Enrichment lessons or activities build on the basic lessons by offering advanced, hands-on applications and instruction. These lessons seek to stimulate children and present new challenges. Foreign language, art, science experiments and music instruction are all common enrichment subjects for kindergarten students. Exposure to enriched lessons varies by district. While some school systems offer enrichment opportunities to all children, others include only the most academically advanced students.
  1. Draw the Song

    • This lesson exposes kindergarten students to classical music and encourages creative drawing. Each child receives a blank piece of paper and a pencil or several crayons. The teacher plays a classical song on the CD player and asks the students to draw what they think the song is about. Choose a song with varying melodies, such as one of Vivaldi's "Four Seasons" compositions. Go around the room when the song finishes and ask the students to describe what they drew and why.

    Letter Books

    • Students expand on their understanding and application of the alphabet by making letter journals. A letter journal is a book where students glue one precut fabric letter to each page and draw related pictures around the letter. For example, a student would paste a corduroy D to the page, write "Dog" and draw pictures of a dog next to the letter. Use different fabrics for each letter to encourage sensory stimulation and let the children choose which fabric they want for the next letter. Purchase fabric scraps at a local thrift store for a few dollars.

    Structure Building

    • Children create structures using toothpicks connected through small balls of modeling clay. The goal is to make a structure that stands by itself. Show pictures or completed projects so the students see which types of structures stand on their own, such as squares, rectangles and hexagons. Discuss the shapes with the students as they build their structures and explain why a certain shape, like a square, stands up by itself better than a single straight line of connected toothpicks.

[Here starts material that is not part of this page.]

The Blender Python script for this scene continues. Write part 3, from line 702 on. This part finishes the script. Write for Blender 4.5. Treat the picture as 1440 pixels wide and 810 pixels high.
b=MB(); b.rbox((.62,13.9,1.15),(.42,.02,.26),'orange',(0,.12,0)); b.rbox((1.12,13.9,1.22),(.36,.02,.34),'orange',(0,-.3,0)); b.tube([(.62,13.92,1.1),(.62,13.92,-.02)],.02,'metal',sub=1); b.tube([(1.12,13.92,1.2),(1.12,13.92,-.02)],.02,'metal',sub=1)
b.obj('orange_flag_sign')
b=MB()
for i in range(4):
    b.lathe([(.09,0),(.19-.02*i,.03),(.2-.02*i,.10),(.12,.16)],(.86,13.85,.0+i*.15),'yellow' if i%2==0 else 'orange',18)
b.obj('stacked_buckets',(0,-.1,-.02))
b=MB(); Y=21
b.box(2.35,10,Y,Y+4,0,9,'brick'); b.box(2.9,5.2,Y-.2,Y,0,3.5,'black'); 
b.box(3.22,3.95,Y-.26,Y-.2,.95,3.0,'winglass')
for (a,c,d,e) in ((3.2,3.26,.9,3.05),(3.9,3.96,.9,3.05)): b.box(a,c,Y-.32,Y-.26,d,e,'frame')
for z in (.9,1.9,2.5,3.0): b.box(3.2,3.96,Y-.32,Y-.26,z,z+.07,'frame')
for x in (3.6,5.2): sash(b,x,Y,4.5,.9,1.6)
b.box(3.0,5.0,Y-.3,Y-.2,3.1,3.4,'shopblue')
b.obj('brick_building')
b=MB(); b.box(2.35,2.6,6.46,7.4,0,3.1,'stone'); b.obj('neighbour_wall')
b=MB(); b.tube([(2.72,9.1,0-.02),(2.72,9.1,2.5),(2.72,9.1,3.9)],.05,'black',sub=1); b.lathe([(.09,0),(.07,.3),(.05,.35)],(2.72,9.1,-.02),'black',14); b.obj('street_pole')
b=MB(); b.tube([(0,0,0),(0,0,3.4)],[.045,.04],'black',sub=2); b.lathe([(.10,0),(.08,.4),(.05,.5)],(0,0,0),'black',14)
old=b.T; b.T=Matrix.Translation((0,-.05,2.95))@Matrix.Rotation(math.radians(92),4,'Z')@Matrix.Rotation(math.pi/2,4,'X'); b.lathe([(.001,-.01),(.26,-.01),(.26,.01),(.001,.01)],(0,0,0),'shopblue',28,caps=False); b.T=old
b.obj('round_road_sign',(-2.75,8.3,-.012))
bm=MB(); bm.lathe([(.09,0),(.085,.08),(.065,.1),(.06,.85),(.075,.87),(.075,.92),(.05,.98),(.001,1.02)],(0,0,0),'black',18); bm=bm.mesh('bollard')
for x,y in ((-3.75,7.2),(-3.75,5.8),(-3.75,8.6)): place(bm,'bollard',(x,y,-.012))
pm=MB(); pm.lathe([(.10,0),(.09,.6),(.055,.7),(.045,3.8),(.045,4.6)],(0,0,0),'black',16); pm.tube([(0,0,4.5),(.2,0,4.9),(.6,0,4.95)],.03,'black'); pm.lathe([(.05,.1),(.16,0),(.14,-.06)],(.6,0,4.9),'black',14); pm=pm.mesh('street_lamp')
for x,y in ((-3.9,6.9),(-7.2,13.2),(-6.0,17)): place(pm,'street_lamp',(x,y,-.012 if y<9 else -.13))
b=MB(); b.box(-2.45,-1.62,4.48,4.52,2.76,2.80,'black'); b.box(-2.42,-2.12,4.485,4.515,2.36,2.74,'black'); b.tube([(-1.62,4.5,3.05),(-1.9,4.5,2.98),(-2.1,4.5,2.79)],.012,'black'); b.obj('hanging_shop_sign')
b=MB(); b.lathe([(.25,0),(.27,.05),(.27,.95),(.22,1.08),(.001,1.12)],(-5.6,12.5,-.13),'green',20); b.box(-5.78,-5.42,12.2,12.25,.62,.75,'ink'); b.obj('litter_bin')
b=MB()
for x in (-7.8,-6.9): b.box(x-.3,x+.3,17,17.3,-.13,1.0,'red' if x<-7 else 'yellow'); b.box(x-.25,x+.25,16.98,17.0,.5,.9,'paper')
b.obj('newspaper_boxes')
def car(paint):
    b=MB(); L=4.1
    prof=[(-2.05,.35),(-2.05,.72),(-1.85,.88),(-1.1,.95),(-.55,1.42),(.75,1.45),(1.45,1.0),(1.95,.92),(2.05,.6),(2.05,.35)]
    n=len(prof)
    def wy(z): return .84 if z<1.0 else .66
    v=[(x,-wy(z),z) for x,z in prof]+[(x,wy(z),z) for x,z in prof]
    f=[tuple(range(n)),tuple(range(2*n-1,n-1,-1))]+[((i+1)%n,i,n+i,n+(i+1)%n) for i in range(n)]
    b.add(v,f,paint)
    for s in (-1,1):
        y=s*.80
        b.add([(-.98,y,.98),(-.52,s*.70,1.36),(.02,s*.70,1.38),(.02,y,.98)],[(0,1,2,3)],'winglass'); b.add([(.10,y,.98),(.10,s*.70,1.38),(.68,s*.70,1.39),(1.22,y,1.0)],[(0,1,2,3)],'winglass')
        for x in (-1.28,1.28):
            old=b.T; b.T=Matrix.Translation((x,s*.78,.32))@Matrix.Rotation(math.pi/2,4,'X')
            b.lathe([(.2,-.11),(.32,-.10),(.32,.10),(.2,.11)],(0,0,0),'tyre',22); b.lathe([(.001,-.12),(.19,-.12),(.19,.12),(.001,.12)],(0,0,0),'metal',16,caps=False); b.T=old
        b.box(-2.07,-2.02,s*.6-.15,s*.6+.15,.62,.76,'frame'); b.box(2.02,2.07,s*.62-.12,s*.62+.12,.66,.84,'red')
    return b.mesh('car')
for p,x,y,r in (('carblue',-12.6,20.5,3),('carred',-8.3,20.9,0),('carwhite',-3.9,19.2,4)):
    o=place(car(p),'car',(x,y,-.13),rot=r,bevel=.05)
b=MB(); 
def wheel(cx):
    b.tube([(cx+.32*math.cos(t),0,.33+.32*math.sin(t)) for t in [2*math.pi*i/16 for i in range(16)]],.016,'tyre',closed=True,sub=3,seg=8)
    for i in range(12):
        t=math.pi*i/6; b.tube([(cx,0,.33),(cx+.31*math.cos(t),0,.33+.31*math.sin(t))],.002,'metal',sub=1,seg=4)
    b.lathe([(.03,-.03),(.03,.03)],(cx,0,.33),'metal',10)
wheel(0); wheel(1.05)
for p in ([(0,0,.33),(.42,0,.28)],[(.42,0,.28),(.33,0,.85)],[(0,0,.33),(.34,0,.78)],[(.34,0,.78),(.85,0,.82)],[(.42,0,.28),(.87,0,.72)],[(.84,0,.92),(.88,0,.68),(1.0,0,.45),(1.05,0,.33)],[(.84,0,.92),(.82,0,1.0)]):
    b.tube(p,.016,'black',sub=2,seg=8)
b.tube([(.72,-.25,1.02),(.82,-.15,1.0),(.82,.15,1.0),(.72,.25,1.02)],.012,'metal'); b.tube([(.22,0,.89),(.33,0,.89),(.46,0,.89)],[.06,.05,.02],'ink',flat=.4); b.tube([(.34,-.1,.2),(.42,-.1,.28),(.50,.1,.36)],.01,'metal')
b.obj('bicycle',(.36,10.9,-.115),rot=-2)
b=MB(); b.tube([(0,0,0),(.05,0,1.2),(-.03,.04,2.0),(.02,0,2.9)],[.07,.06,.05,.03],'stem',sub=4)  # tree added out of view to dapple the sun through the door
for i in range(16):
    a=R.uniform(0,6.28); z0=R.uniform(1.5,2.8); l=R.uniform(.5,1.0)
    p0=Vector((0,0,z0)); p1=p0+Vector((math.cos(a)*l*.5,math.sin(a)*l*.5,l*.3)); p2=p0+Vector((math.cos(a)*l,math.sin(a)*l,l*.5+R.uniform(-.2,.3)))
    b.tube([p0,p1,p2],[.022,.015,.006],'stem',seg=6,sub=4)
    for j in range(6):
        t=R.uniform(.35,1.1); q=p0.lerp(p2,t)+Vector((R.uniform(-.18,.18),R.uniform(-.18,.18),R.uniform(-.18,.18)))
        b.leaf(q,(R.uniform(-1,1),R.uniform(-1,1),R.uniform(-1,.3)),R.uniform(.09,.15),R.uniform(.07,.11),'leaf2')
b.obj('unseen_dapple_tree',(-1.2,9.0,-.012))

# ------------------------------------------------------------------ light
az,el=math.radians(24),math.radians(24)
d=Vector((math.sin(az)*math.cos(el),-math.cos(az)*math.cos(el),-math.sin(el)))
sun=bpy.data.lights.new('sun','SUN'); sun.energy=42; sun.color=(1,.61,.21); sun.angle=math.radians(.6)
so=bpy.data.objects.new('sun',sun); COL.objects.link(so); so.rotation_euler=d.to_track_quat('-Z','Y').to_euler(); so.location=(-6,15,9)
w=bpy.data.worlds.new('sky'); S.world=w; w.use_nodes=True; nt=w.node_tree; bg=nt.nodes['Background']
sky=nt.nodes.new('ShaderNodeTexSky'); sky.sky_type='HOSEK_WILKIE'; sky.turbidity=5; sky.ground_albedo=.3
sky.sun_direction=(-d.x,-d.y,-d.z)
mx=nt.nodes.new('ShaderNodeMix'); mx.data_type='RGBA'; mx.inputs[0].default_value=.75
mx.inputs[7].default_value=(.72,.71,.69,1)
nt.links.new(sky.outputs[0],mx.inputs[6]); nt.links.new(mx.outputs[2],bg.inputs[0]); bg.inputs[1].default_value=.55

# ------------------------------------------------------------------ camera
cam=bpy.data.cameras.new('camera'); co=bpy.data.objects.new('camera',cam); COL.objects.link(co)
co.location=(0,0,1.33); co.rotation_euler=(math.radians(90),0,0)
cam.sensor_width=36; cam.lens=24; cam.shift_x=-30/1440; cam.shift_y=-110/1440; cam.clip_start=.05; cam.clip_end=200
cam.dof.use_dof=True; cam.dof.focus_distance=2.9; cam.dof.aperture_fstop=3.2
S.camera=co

    Puppet Show Production

    • Let the kindergarten kids stage their own puppet show production based on a subject covered in school. For example, if the class is studying dinosaurs, break the children into groups of four or five and give each child a puppet. Suggest general scenarios for the children to act out with their puppets, like how dinosaurs eat food, or how they move in families. Avoid specific instruction unless the children get completely off track.